Masjid Pacinan di Banten merupakan salah satu masjid tertua yang dibangun pada tahun 1552 dan merepresentasikan akulturasi budaya antara Islam dan Tionghoa. Meskipun terdapat perbedaan pendapat mengenai sosok pendirinya, beberapa sumber menyebutkan Sunan Ampel dan Sunan Gunung Jati sebagai tokoh penting dalam sejarah pembangunannya.
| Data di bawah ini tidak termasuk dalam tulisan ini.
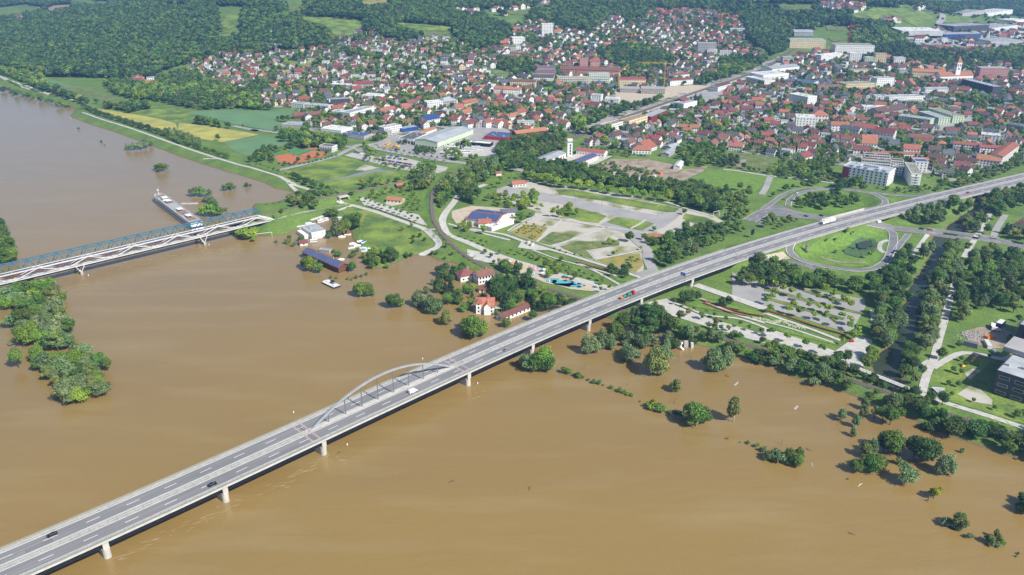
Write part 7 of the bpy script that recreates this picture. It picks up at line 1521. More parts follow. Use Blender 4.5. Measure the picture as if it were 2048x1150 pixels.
TL(11, '1400,180,110,d 1450,185,120,d 1510,175,100,d 1710,210,90,d 1760,215,100,d 590,170,90,D 640,165,80,d 540,140,60,D 220,320,90,b 290,250,110,d 240,240,90,b 350,250,160,b 420,240,150,d 480,240,100,d 530,200,70,D 320,230,150,b 300,120,90,f'); area(T(11, '-30,230 0,60 120,0 280,40 260,130 200,200 60,240 0,290'), 8, 11, 14, 'cdb'); area(T(11, '700,130 690,60 760,30 860,20 880,60 780,110'), 8, 5, 8, 'f')
row(1, '0,560 100,590 240,640 400,700', 9, 10, 'b') if False else None
row(1, '60,640 160,690', 5, 2, 's', 2); row(1, '250,715 340,735', 5, 2.5, 's', 2); row(1, '400,755 540,790', 5, 2.5, 's', 2)
TL(1, '1720,1110,60,d 1915,1000,24,d'); TL(2, '260,960,60,d 300,960,60,d 220,950,40,d 450,1040,90,d 430,1060,80,b 210,1040,60,b 700,720,60,d')
area(T(1, '1280,1070 1300,1030 1450,1060 1560,1110 1600,1142 1400,1142'), 8, 7, 10, 'wob')
area(T(12, '700,850 820,885 1000,950 1100,990 1060,1050 900,960 760,900'), 6, 5, 8, 'bDo'); area(T(12, '900,800 1060,860 1200,900 1180,930 1000,880 900,840'), 6, 3, 6, 'bD')
print('placed trees', len(TREES))
RW = np.array([[t[0], t[1]] for t in TREES])
# keep the motorway, its slip roads, and buildings clear of the scattered trees
dh = seg_dist(RW[:, 0], RW[:, 1], list(zip(HX, HY)))[0]
okk = []
for i, t in enumerate(TREES):
    if dh[i] < 14.5 + .25 * t[3] and t[4] not in 'sSWDn' : continue
    if dh[i] < 14.2: continue
    zz = max(t[2], 0); 
    if not free(t[0], t[1], -3.2): continue
    okk.append(t)
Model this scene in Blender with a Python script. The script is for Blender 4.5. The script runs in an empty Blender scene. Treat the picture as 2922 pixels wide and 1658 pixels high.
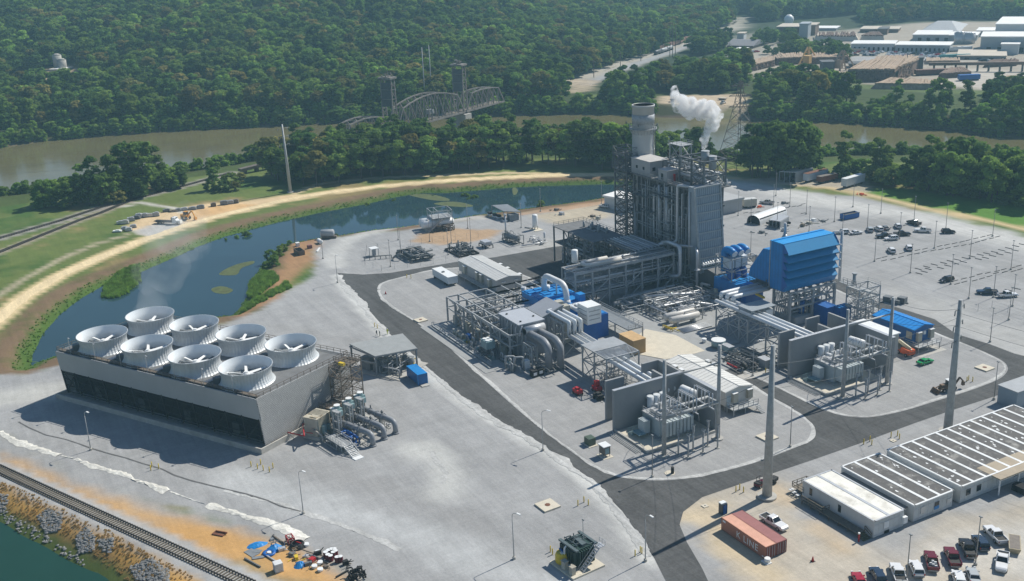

Masjid ini dulunya terletak di kawasan permukiman Tionghoa Muslim dan menjadi pusat kegiatan keagamaan, bahkan pernah digunakan oleh Sultan Hasanuddin untuk salat Jumat sebelum mendirikan Masjid Agung Banten. Nilai historis dan budaya masjid ini tercermin dari arsitektur khas serta keberadaan dua makam yang menunjukkan keragaman identitas Muslim pada masa itu. Penelitian ini menggunakan metode kualitatif deskriptif dengan pendekatan studi pustaka dan observasi lapangan untuk menggali nilai-nilai sejarah, budaya, dan simbol toleransi yang melekat pada Masjid Pacinan. Data diperoleh melalui analisis dokumen sejarah, literatur terkait, dan pengamatan kondisi fisik situs. Hasil penelitian menunjukkan bahwa Masjid Pacinan memiliki makna penting sebagai simbol integrasi budaya dan toleransi umat beragama. Pelestarian masjid ini menjadi upaya strategis dalam menjaga warisan sejarah, memperkuat keberagaman, serta menumbuhkan kesadaran akan pentingnya hidup berdampingan secara harmonis dalam masyarakat multikultural.